Cy Twombly's Sculptures (Cont.), at MoMA

Installation View
Continuing from the small exhibition of Twombly sculptures at the Art Insitute, MoMA has dedicated a small space to showing the late artist's sculptures as well, which (joy!) I saw over the weekend. Perhaps simply in relief to the garishly colorful, incredibly large deKooning exhibition, looking at these seven white constructions felt like an oasis of calm.


Untitled (Jupiter Island), 1992. Wood, plaster, plastic leaves, wire, cloth, sand, and paint.
I'm not sure how clear it is in these photos, but the white stood out beautifully from the blue night outside the window. The roughness of the bottom contrasts with the smooth vertical white shape with its unexpected dip at the top.
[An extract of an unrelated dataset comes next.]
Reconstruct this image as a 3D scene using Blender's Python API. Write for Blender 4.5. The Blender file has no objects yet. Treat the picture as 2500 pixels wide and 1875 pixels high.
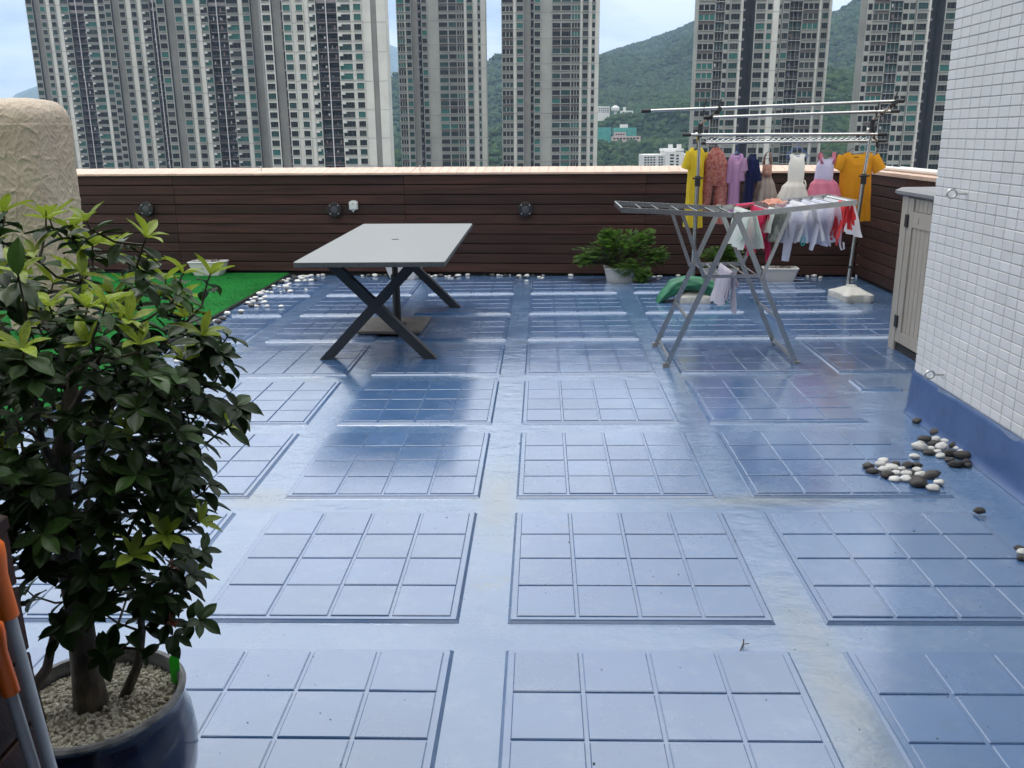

Untitled (Funerary Box for a Lime Green Python). 1954. Wood, palm leaf fans, house paint, cloth, and wire.
The delicacy of the fans make this my favorite of these works. It's the earliest sculpture shown, and the fanciful description he gives the title disappears in most of his later works.


Untitled (Lexington), 2005. Plaster, paint, wood, cardboard, metal, paper, cloth, twine, and pencil
Although I say they are white, in his later works Twombly began adding a dash of bright color. Here the very tip is a bright pink. I love the balancing act implied by the varying degrees of narrowness of the different objects.


Untitled (Lexington) from a different angle.